Cet enchaînement d'épisodes tragiques conduit la Cour constitutionnelle colombienne à déclarer dans son ordonnance 004 les peuples kamëntšá et inga « en voie d'extinction ». Cette liste, qui répertorie 35 ethnies localisées sur l'ensemble du territoire national, est contestée par l'ONIC (organisation nationale des peuples autochtones colombiens), qui identifie, elle, un total de 64 peuples faisant l'objet d'une telle menace, notamment sur un critère numérique (recensements révélant de moins de 500 représentants de l'ethnie concernée).
Conscients de la nécessité de protéger leurs savoirs, leurs valeurs et leur mode vie, les Kamëntšá réclament en 2013 la mise en place d'un plan de sauvegarde de leur peuple et de leur territoire ancestral, par le biais duquel ils demandent le respect de leur intégrité territoriale, un renforcement de leur autonomie sur le plan juridique et en matière de gouvernance, la mise en place de mécanismes de consultation respectueux de la volonté et des fondamentaux culturels de leur communauté, ainsi qu'une plus grande attention de l'État sur le plan social et judiciaire.

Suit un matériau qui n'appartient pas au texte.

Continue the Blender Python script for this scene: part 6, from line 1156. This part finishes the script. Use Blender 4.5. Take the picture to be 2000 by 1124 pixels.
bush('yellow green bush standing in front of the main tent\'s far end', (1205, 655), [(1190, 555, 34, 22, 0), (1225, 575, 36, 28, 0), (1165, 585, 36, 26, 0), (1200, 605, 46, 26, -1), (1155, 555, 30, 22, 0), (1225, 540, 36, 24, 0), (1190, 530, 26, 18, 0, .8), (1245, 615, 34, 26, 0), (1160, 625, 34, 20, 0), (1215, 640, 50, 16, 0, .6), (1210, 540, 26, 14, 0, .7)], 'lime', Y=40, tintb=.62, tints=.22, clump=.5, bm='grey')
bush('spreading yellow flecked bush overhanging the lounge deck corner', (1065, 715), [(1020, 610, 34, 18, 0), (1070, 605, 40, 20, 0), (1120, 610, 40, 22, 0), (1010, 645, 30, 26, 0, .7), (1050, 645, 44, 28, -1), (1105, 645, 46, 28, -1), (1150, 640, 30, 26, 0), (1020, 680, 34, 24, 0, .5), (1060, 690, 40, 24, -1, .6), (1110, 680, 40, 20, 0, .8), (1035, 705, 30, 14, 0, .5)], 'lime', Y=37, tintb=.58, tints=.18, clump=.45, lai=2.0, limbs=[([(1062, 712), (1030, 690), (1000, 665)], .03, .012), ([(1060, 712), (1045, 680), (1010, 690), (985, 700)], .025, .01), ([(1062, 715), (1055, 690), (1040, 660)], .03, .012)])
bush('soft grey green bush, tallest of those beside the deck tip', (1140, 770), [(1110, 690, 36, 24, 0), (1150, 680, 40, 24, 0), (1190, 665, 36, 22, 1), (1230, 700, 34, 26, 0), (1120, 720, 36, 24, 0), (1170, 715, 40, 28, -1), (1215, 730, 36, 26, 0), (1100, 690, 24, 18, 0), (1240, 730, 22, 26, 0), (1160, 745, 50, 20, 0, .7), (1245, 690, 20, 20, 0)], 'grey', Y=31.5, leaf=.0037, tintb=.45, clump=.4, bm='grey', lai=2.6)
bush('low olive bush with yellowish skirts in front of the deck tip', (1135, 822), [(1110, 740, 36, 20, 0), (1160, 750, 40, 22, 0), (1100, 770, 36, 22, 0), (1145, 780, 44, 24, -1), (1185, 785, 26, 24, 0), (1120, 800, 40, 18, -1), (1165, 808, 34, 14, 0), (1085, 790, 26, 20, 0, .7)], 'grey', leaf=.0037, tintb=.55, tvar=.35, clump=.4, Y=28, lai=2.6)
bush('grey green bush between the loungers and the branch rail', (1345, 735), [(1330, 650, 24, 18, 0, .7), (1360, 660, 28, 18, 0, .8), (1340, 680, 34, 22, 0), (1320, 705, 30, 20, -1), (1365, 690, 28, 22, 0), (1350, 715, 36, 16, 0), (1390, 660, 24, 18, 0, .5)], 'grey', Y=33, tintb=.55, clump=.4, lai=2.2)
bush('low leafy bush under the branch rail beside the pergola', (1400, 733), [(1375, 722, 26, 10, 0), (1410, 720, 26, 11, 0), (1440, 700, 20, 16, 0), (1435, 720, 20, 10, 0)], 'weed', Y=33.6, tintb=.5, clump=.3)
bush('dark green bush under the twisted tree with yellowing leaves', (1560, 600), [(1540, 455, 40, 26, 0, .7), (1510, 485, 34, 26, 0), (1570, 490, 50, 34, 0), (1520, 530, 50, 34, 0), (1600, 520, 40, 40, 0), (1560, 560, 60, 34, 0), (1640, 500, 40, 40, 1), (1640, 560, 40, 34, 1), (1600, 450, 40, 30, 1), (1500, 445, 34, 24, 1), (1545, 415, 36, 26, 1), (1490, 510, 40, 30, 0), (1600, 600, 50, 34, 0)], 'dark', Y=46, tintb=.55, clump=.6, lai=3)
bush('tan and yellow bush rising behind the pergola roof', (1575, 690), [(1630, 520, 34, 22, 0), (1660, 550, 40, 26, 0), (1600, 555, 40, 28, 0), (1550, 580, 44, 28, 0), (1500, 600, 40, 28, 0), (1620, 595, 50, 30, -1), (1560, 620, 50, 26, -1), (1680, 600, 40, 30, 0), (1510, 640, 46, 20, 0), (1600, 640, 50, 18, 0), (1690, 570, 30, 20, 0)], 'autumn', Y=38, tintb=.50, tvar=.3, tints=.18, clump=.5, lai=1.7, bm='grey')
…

En effet, celui-ci, se reposant sur l'autonomie et les droits (relatifs) concédés aux populations autochtones par le biais de resguardos (réserves) et cabildos (entités juridiques autochtones), tend à délaisser les communautés concernées et à négliger de nombreux aspects essentiels à leur bien-être, malgré les accords signés et les engagements pris en faveur d'une amélioration de leurs conditions de vie.
Si la requête des Kamëntšá aboutit à un accord avec le gouvernement colombien, dans les faits, les doléances des peuples autochtones de la vallée de Sibundoy restent nombreuses, et les menaces pesant sur leur environnement se multiplient, malgré la détermination de ses habitants à résister aux invasions des multinationales et autres puissances étrangères.
Lila Akal
[1] Rapport du plan de sauvegarde préalable à l'accord interadministratif 1026 de 2013, signé entre le Ministère de l'intérieur de Colombie et le cabildo Kamëntšá Biya de Mocoa (Putumayo).